The Commons can no longer be taken for granted. The consequent indecisiveness of Conservative ministers, who rapidly shelved ‘radical’ changes, makes NSW Premier John Fahey seem, in contrast, a model for courageous and resolute leadership. All this looks good for Labour, but Blair appears not to be too taken in with the rhetoric about Labour being a certainty to win the next election.
First, Major won an unexpected victory last time. He should not be written off or underestimated. However, Blair is no Neil Kinnock. His appeal to the south – to London especially – is strong. This is where Labour was almost wiped off the electoral map in the 1980s. Labour is still a northern, Welsh and Scottish party.

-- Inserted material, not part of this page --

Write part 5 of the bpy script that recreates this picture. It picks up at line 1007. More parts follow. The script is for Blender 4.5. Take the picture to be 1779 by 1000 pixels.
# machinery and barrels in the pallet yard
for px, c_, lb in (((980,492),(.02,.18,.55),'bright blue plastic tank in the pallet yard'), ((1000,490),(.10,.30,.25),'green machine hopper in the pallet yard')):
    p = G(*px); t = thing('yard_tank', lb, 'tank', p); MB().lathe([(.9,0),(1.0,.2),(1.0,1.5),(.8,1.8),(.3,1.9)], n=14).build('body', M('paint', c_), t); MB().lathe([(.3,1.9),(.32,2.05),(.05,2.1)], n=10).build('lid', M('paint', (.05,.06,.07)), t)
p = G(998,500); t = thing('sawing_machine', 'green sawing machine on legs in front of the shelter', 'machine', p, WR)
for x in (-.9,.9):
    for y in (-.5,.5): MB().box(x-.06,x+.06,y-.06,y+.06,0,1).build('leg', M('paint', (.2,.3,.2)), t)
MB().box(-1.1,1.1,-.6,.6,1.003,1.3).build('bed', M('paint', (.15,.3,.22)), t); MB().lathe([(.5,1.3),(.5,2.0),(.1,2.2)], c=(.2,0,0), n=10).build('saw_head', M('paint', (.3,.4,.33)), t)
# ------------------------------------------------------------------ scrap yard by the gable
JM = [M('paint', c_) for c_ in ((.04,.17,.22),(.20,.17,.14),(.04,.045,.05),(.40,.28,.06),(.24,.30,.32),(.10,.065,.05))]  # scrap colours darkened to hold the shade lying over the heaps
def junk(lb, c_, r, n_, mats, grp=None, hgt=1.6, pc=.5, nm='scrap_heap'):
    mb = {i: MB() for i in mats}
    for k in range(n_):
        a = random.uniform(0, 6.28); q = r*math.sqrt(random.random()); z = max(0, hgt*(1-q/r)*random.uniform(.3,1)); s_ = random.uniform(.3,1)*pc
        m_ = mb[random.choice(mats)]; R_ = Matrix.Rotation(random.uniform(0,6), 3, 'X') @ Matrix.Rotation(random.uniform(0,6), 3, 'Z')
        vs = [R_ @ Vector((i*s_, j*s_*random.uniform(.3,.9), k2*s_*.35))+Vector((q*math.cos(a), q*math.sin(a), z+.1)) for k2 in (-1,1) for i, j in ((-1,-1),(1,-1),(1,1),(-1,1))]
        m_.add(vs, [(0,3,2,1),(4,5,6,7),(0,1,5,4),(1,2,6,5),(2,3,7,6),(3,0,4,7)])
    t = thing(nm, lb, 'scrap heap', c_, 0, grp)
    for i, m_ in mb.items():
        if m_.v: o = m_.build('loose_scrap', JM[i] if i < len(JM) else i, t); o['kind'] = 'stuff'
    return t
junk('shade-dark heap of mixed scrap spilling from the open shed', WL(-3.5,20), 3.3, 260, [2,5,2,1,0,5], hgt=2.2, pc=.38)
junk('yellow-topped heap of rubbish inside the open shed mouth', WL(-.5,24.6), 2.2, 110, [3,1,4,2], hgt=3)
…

Second, there is still a long way to go. Now that the Conservatives are at their lowest ebb, it would be folly to expect that things will go on like this. Ironically, Major’s position as leader is stronger than it’s ever been. No one is daring to challenge him for the leadership. They all think this is a poisoned trophy.
The defeats last Christmas, including the expulsion of a dozen Tory MPs, has the smack of toughness and audacity that has so far been lacking. Labour may well be confronting a united Conservative Party. However, it must be doubted that Lazarus can rise twice, whatever Major’s cunning.
Third, Labour could still muck things up. The debate on socialism may not just be an internal wrangle – it has the potential to damage Labour. However, even here, Blair’s skills are to the fore. Amazingly, he has redefined socialism as ‘social-Ism’ and proudly boasted that he is a ‘social-Ist’. What he has done is to turn around perceptions. Instead of a dogmatic, nationalising idea coming out of his mouth, socialism sounds like an appeal to communitarian ideals. Labour cares for the social aspects of modern society: lending a helping hand to the poor, emphasising training and labour market schemes to help the unemployed. This is a long way from the rhetoric of Labour in the 1980s, including under Kinnock.
In large measure, Blair has been lucky. Kinnock promoted him to the shadow employment post, where he was propelled to the front rank. Smith’s death while Labour leader last year created an opening. His only serious rival, Gordon Brown, dropped out of the leadership race, and Major’s poor leadership has been a gift from heaven.
In addition, the public scandals including the huge pay hikes for the captains of quangos have embarrassed the government. The part-time chairman of Midlands Electricity, for example, now gets £165,000 ($335,000) a year. Labour’s indictment of the Tories’ ‘sleaze society’ is having an impact.
Can it go on? Perhaps. Blair is reassuring the voters. In recent interviews he has conceded, indeed emphasised, that the voters are still scared of Labour. It is a clever message: subduing to the radicals and reassuring to the new Labour constituency. Luck helps. Blair is the right man at the right time.
Postscript (2015)
One day in 1990, the British Consul-General in Sydney contacted me to say that he had two Labor shadow ministers coming to Australia and could I meet them; he said they were interested in employment policies and what the ALP was doing in government. Blair was then Shadow Home Secretary and Gordon Brown Shadow Chancellor of the Exchequer. The latter did 80% of the talking at our meeting. As best I could, I explained the Accord, the trade offs between the social wage and wage restraint. They were interested in labour market programmes, structural adjustment, training, cushioning of impacts, whether the public and Labor supporters saw the process as fair. I went around the office afterwards and told everyone that I had just met the next Labour Prime Minister of Great Britain. “Mark my words: Gordon Brown.” Thank God I was wrong.